Harold J. Spaeth is Distinguished University Professor Emeritus at Michigan State University, and Research Professor at the University’s College of Law and in the Institute for Public Policy and Social Research. He is the recipient of a lifetime achievement award from the Law and Courts section of the American Political Science Association. He is the author or coauthor of The Supreme Court and the Attitudinal Model Revisited (2002), with Jeffrey A. Segal, the original edition of which won the Wadsworth Award; Majority Rule or Minority Will (1999), also with Jeffrey A. Segal, which won the C. Herman Pritchett Award; Stare Indecisis: Alteration of Precedent on the Supreme Court (1995), with Saul Brenner; Supreme Court Policy Making: Explanation and Prediction (1979); and Supreme Court Decision Making (1976), with David Rohde. He is also the creator and compiler of a series of National Science Foundation–supported U.S. Supreme Court databases.

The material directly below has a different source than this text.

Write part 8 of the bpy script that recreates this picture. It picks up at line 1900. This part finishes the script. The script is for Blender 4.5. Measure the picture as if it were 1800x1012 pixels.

Thomas G. Walker (PhD, University of Kentucky) is the Goodrich C. White Professor Emeritus at Emory University, where he won several teaching awards for his courses on constitutional law and the judicial process. His book A Court Divided, written with Deborah J. Barrow, won the prestigious V. O. Key Award for the best book on Southern politics. He is the author of Eligible for Execution and coauthor of The Supreme Court Compendium: Data, Decisions, and Developments, 7th Edition, with Lee Epstein, Jeffrey A. Segal, and Harold J. Spaeth.